§ TASK DETAILS
Reproduce the data exactly.

§ GIVEN MATERIAL
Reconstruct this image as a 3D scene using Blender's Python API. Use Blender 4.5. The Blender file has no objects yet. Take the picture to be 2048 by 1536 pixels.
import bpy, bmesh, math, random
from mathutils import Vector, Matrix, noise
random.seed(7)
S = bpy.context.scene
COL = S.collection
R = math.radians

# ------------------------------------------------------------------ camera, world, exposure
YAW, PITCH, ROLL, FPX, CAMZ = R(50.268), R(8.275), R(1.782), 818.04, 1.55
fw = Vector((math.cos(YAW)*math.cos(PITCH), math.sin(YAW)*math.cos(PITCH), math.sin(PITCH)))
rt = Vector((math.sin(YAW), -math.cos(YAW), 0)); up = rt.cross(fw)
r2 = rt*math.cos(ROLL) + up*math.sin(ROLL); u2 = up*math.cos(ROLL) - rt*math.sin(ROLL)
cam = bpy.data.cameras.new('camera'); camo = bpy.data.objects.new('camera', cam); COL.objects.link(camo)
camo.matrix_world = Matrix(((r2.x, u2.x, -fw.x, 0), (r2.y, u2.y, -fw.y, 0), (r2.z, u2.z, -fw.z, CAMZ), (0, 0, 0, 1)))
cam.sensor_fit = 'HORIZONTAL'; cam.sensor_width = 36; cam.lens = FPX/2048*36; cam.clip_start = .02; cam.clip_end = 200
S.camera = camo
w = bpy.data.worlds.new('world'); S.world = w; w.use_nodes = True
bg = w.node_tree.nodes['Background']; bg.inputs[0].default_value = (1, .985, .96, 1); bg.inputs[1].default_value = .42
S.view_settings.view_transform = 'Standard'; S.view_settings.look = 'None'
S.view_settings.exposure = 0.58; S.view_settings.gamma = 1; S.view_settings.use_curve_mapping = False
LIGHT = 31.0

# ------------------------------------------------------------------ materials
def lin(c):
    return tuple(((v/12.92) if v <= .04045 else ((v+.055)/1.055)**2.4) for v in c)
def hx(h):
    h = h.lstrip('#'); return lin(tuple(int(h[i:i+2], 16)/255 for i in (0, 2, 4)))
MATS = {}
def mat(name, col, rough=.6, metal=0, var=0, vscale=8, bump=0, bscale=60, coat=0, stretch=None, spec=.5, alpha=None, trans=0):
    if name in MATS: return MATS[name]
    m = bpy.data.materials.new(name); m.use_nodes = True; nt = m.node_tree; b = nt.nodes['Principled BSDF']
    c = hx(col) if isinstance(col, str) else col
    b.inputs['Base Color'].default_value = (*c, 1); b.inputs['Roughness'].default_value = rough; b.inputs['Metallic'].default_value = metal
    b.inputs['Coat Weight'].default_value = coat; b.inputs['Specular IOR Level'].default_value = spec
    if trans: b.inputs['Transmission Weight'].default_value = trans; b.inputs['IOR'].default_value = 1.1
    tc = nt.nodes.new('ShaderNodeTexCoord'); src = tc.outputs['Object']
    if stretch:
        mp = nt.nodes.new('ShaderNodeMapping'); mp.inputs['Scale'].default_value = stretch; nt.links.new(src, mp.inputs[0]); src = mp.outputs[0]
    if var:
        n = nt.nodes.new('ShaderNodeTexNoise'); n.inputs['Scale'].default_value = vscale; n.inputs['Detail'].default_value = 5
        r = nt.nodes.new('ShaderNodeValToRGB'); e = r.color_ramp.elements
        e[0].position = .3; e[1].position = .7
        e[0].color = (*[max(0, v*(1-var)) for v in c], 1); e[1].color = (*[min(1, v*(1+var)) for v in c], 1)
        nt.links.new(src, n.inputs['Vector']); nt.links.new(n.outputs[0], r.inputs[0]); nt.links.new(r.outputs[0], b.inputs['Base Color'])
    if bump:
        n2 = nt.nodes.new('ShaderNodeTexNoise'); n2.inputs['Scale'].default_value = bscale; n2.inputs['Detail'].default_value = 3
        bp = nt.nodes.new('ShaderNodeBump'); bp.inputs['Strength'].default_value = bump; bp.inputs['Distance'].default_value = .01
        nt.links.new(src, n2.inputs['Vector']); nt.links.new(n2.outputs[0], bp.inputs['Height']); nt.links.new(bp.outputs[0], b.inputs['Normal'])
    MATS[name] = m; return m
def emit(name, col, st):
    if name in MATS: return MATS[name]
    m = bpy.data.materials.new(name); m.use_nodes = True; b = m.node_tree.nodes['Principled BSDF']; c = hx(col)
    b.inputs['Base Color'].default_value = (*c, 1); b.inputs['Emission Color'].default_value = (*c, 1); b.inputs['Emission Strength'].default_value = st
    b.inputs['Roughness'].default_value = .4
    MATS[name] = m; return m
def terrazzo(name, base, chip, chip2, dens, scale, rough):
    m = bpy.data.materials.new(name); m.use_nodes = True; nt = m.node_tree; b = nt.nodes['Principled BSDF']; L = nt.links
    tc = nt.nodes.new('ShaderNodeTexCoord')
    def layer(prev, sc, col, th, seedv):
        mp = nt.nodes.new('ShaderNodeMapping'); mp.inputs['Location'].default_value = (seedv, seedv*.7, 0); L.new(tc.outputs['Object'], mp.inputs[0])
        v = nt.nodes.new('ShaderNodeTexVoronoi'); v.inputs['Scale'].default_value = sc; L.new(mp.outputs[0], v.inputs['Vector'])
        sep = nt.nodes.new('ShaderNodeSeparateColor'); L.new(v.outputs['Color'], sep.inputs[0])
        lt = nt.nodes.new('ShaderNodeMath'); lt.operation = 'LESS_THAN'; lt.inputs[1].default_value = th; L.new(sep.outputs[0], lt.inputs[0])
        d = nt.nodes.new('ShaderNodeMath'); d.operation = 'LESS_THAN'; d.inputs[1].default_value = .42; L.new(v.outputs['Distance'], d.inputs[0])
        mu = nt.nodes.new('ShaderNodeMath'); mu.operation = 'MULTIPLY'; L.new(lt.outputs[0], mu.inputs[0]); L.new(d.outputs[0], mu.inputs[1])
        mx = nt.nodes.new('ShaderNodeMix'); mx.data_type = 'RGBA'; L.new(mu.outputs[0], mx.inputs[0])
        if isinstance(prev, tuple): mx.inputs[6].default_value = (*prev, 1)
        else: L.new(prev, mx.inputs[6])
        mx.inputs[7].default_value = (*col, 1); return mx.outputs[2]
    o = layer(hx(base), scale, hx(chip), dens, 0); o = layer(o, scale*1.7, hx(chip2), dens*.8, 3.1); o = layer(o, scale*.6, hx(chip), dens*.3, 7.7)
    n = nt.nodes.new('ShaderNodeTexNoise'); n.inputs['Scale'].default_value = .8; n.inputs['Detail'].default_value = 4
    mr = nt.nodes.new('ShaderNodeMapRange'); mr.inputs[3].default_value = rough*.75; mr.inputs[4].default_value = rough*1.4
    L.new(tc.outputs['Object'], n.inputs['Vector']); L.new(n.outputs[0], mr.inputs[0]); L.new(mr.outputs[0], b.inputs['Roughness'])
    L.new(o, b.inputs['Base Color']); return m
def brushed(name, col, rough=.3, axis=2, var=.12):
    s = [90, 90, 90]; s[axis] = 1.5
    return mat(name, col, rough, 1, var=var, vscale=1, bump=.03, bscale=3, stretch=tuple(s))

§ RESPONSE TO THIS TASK
Reconstruct this image as a 3D scene using Blender's Python API. Use Blender 4.5. The Blender file has no objects yet. Take the picture to be 2048 by 1536 pixels.
import bpy, bmesh, math, random
from mathutils import Vector, Matrix, noise
random.seed(7)
S = bpy.context.scene
COL = S.collection
R = math.radians

# ------------------------------------------------------------------ camera, world, exposure
YAW, PITCH, ROLL, FPX, CAMZ = R(50.268), R(8.275), R(1.782), 818.04, 1.55
fw = Vector((math.cos(YAW)*math.cos(PITCH), math.sin(YAW)*math.cos(PITCH), math.sin(PITCH)))
rt = Vector((math.sin(YAW), -math.cos(YAW), 0)); up = rt.cross(fw)
r2 = rt*math.cos(ROLL) + up*math.sin(ROLL); u2 = up*math.cos(ROLL) - rt*math.sin(ROLL)
cam = bpy.data.cameras.new('camera'); camo = bpy.data.objects.new('camera', cam); COL.objects.link(camo)
camo.matrix_world = Matrix(((r2.x, u2.x, -fw.x, 0), (r2.y, u2.y, -fw.y, 0), (r2.z, u2.z, -fw.z, CAMZ), (0, 0, 0, 1)))
cam.sensor_fit = 'HORIZONTAL'; cam.sensor_width = 36; cam.lens = FPX/2048*36; cam.clip_start = .02; cam.clip_end = 200
S.camera = camo
w = bpy.data.worlds.new('world'); S.world = w; w.use_nodes = True
bg = w.node_tree.nodes['Background']; bg.inputs[0].default_value = (1, .985, .96, 1); bg.inputs[1].default_value = .42
S.view_settings.view_transform = 'Standard'; S.view_settings.look = 'None'
S.view_settings.exposure = 0.58; S.view_settings.gamma = 1; S.view_settings.use_curve_mapping = False
LIGHT = 31.0

# ------------------------------------------------------------------ materials
def lin(c):
    return tuple(((v/12.92) if v <= .04045 else ((v+.055)/1.055)**2.4) for v in c)
def hx(h):
    h = h.lstrip('#'); return lin(tuple(int(h[i:i+2], 16)/255 for i in (0, 2, 4)))
MATS = {}
def mat(name, col, rough=.6, metal=0, var=0, vscale=8, bump=0, bscale=60, coat=0, stretch=None, spec=.5, alpha=None, trans=0):
    if name in MATS: return MATS[name]
    m = bpy.data.materials.new(name); m.use_nodes = True; nt = m.node_tree; b = nt.nodes['Principled BSDF']
    c = hx(col) if isinstance(col, str) else col
    b.inputs['Base Color'].default_value = (*c, 1); b.inputs['Roughness'].default_value = rough; b.inputs['Metallic'].default_value = metal
    b.inputs['Coat Weight'].default_value = coat; b.inputs['Specular IOR Level'].default_value = spec
    if trans: b.inputs['Transmission Weight'].default_value = trans; b.inputs['IOR'].default_value = 1.1
    tc = nt.nodes.new('ShaderNodeTexCoord'); src = tc.outputs['Object']
    if stretch:
        mp = nt.nodes.new('ShaderNodeMapping'); mp.inputs['Scale'].default_value = stretch; nt.links.new(src, mp.inputs[0]); src = mp.outputs[0]
    if var:
        n = nt.nodes.new('ShaderNodeTexNoise'); n.inputs['Scale'].default_value = vscale; n.inputs['Detail'].default_value = 5
        r = nt.nodes.new('ShaderNodeValToRGB'); e = r.color_ramp.elements
        e[0].position = .3; e[1].position = .7
        e[0].color = (*[max(0, v*(1-var)) for v in c], 1); e[1].color = (*[min(1, v*(1+var)) for v in c], 1)
        nt.links.new(src, n.inputs['Vector']); nt.links.new(n.outputs[0], r.inputs[0]); nt.links.new(r.outputs[0], b.inputs['Base Color'])
    if bump:
        n2 = nt.nodes.new('ShaderNodeTexNoise'); n2.inputs['Scale'].default_value = bscale; n2.inputs['Detail'].default_value = 3
        bp = nt.nodes.new('ShaderNodeBump'); bp.inputs['Strength'].default_value = bump; bp.inputs['Distance'].default_value = .01
        nt.links.new(src, n2.inputs['Vector']); nt.links.new(n2.outputs[0], bp.inputs['Height']); nt.links.new(bp.outputs[0], b.inputs['Normal'])
    MATS[name] = m; return m
def emit(name, col, st):
    if name in MATS: return MATS[name]
    m = bpy.data.materials.new(name); m.use_nodes = True; b = m.node_tree.nodes['Principled BSDF']; c = hx(col)
    b.inputs['Base Color'].default_value = (*c, 1); b.inputs['Emission Color'].default_value = (*c, 1); b.inputs['Emission Strength'].default_value = st
    b.inputs['Roughness'].default_value = .4
    MATS[name] = m; return m
def terrazzo(name, base, chip, chip2, dens, scale, rough):
    m = bpy.data.materials.new(name); m.use_nodes = True; nt = m.node_tree; b = nt.nodes['Principled BSDF']; L = nt.links
    tc = nt.nodes.new('ShaderNodeTexCoord')
    def layer(prev, sc, col, th, seedv):
        mp = nt.nodes.new('ShaderNodeMapping'); mp.inputs['Location'].default_value = (seedv, seedv*.7, 0); L.new(tc.outputs['Object'], mp.inputs[0])
        v = nt.nodes.new('ShaderNodeTexVoronoi'); v.inputs['Scale'].default_value = sc; L.new(mp.outputs[0], v.inputs['Vector'])
        sep = nt.nodes.new('ShaderNodeSeparateColor'); L.new(v.outputs['Color'], sep.inputs[0])
        lt = nt.nodes.new('ShaderNodeMath'); lt.operation = 'LESS_THAN'; lt.inputs[1].default_value = th; L.new(sep.outputs[0], lt.inputs[0])
        d = nt.nodes.new('ShaderNodeMath'); d.operation = 'LESS_THAN'; d.inputs[1].default_value = .42; L.new(v.outputs['Distance'], d.inputs[0])
        mu = nt.nodes.new('ShaderNodeMath'); mu.operation = 'MULTIPLY'; L.new(lt.outputs[0], mu.inputs[0]); L.new(d.outputs[0], mu.inputs[1])
        mx = nt.nodes.new('ShaderNodeMix'); mx.data_type = 'RGBA'; L.new(mu.outputs[0], mx.inputs[0])
        if isinstance(prev, tuple): mx.inputs[6].default_value = (*prev, 1)
        else: L.new(prev, mx.inputs[6])
        mx.inputs[7].default_value = (*col, 1); return mx.outputs[2]
    o = layer(hx(base), scale, hx(chip), dens, 0); o = layer(o, scale*1.7, hx(chip2), dens*.8, 3.1); o = layer(o, scale*.6, hx(chip), dens*.3, 7.7)
    n = nt.nodes.new('ShaderNodeTexNoise'); n.inputs['Scale'].default_value = .8; n.inputs['Detail'].default_value = 4
    mr = nt.nodes.new('ShaderNodeMapRange'); mr.inputs[3].default_value = rough*.75; mr.inputs[4].default_value = rough*1.4
    L.new(tc.outputs['Object'], n.inputs['Vector']); L.new(n.outputs[0], mr.inputs[0]); L.new(mr.outputs[0], b.inputs['Roughness'])
    L.new(o, b.inputs['Base Color']); return m
def brushed(name, col, rough=.3, axis=2, var=.12):
    s = [90, 90, 90]; s[axis] = 1.5
    return mat(name, col, rough, 1, var=var, vscale=1, bump=.03, bscale=3, stretch=tuple(s))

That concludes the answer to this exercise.